Episode 3: Dust to Dust
From Christian Wallace, Boomtown’s host:
Although booms and busts have rocked the Permian Basin for nearly a century, most West Texans will tell you that the worst of them all was the eighties bust. After a decade of high times, the price of oil plunged in 1982 and sent the region reeling. The rigs stopped running, and soon after, businesses started shutting down. Banks closed, neighborhoods emptied, and soon the tumbleweeds reached the eaves of the shuttered shopping centers. In 1984, the New York Times claimed “The Great Oil Era Ends in Texas.” And even if the Permian still had some fight left in it in the mid-eighties, another price collapse in 1986 dealt the region a knockout punch.
On this episode of Boomtown , we begin by exploring this devastating bust. We speak with David Arrington, one of Midland’s most colorful oilmen, about trying to break into the industry during the bust. And petroleum historian Dr. Diana Hinton explains the pressures that triggered the crisis and offers her personal recollections of these lean years. “I had never seen anything like this,” she said. “The bumper sticker appeared on cars: ‘Please God, please let there be another oil boom. I promise I won’t piss everything away at this time.’”
Episode 4: Life and Death on the Rig
From Christian Wallace, Boomtown’s host:
There’s nothing glamorous about working on an oil rig. The day crew typically arrives when the sun comes up, no matter how far the rig is from town. The roughnecks trudge into the doghouse, hang their street clothes in the lockers, and slip into their “FRs”: fire-resistant shirts and pants or coveralls. They pull on a pair of steel-toed boots, grab a fresh pair of cotton gloves and their hard hats, and then head out to the rig. It’s the last time they’ll be clean for twelve hours.
Though the work is dirty and physically demanding, roughnecking comes with its rewards. For one, few blue-collar jobs offer better paydays than an 80-hour workweek on a rig. And in the Permian Basin, there’s a sense of camaraderie among roughnecks.
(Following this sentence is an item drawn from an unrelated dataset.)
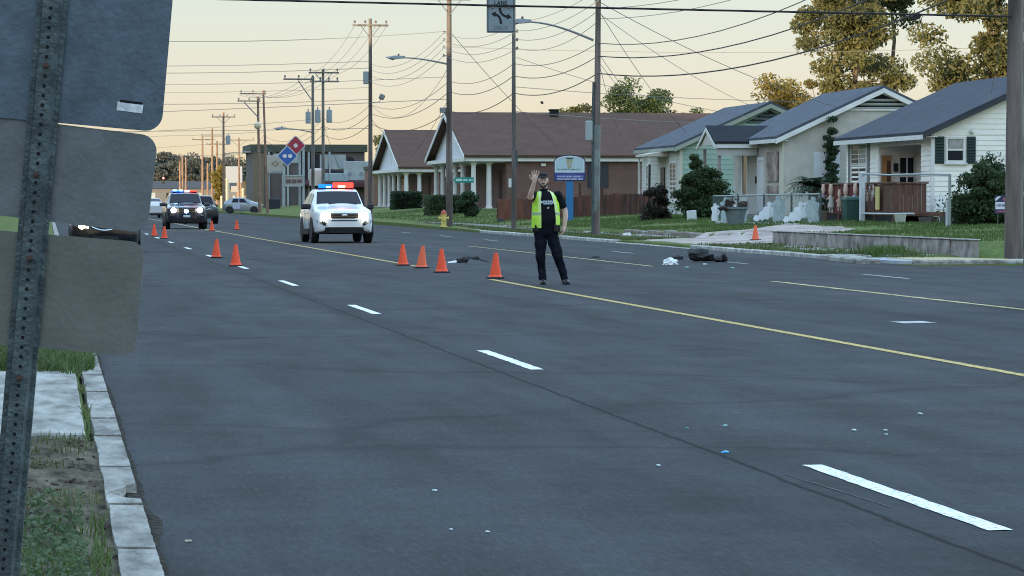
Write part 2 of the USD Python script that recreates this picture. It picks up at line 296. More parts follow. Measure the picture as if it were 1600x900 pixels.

A pride that comes with getting up each morning and moving your body in concert with iron and heat and power. While we tend to talk about oil and gas in sweeping abstractions, working on a rig remains grounded in the tangibles of sweat and blood.
On this episode of Boomtown, we explore the world of roughnecks. We meet the Martinez family of Andrews, for whom roughnecking goes back generations. Arturo Martinez Jr. and his father, Arturo Martinez Sr., made their reputations in the patch as “good hands.” They were the kind of reliable, hard workers that companies sought out to run their rigs. The men loved the work. In 2015, Junior’s son-in-law, Rojelio “Roy” Salgado, joined their crew, and so three generations of one family were working the same rig. Times were good—until tragedy struck.